El silencio es valioso, nos permite ser templados y capaces de distinguir
entre lo principal, lo accesorio y lo prescindible. No se puede mantener, ni
física ni psicológicamente, una vida “eléctrica” de constantes impulsos a
consecuencia del ruido externo y de nuestro romanticismo sin templar que, en
ocasiones, tan solo contribuye a incrementar el mismo ruido –externo-
llevándonos a lo superfluo, con una alta probabilidad de errar en nuestros
actos y con nuestras palabras por un segundo de pretendida gloria ilusoria que,
para los demás, pasa inadvertida.
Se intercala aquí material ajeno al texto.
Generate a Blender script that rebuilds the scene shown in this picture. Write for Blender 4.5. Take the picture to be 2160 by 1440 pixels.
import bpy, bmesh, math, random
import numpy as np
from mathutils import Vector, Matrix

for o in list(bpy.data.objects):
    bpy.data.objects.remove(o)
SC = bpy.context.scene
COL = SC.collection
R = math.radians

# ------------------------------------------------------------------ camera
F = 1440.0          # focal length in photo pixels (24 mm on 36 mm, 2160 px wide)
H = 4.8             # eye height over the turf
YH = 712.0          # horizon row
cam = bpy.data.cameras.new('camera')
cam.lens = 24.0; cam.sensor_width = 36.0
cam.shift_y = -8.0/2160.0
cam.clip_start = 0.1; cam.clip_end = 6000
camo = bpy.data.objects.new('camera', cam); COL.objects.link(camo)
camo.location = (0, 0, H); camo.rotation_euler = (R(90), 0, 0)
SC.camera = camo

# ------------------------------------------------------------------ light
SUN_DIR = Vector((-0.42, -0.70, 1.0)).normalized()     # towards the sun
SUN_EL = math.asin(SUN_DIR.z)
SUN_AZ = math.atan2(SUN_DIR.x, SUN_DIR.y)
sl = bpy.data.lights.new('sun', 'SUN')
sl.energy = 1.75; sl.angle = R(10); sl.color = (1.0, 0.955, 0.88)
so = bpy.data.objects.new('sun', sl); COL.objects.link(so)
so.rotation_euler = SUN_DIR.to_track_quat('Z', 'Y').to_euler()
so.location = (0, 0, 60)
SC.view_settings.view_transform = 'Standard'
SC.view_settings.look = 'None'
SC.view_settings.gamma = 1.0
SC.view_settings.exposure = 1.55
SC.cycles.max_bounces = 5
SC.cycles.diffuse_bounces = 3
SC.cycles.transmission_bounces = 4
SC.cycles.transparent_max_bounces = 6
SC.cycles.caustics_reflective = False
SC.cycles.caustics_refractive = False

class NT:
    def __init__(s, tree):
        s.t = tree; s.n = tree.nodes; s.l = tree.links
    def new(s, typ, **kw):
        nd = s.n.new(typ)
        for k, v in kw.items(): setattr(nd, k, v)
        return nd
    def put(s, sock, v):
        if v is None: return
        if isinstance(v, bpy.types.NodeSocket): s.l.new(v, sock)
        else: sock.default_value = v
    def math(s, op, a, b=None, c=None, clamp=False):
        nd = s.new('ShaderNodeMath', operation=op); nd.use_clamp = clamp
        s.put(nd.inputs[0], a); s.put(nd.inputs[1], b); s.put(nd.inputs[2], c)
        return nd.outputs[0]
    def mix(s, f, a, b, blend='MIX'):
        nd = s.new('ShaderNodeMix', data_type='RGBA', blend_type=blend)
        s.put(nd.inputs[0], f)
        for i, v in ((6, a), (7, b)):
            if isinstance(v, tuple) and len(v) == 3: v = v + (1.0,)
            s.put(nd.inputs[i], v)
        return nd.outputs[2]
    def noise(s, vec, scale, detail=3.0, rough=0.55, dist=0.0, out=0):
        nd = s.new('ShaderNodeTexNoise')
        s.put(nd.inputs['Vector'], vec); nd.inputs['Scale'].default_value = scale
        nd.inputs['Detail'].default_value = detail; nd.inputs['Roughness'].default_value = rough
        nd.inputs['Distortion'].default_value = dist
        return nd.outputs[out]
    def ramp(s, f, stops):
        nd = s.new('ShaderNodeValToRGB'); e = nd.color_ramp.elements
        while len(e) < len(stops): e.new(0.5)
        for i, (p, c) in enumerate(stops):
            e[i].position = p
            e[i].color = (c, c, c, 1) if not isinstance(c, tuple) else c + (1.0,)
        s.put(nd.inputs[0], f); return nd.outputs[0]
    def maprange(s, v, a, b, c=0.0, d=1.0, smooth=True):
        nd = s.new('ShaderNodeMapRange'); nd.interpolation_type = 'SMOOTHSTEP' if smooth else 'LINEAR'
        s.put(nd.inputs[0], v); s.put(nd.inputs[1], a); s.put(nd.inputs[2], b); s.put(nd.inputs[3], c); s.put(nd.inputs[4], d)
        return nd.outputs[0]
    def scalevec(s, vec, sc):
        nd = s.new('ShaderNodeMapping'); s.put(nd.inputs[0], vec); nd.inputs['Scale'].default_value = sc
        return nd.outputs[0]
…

Son muchos los autores que insisten, desde el
cardenal Robert Sarah, cuya simple lectura de su obra “La fuerza del silencio”
supone un remanso de paz, hasta otros (Bauman, Esquirol, Javier Gomá,
Byung-Chul Han, etc.) muy célebres actualmente cuyo análisis conjunto ofrece
una visión esclarecedora de este fenómeno que se cierne sobre nosotros con una
mayor intensidad desde hace aproximadamente una década.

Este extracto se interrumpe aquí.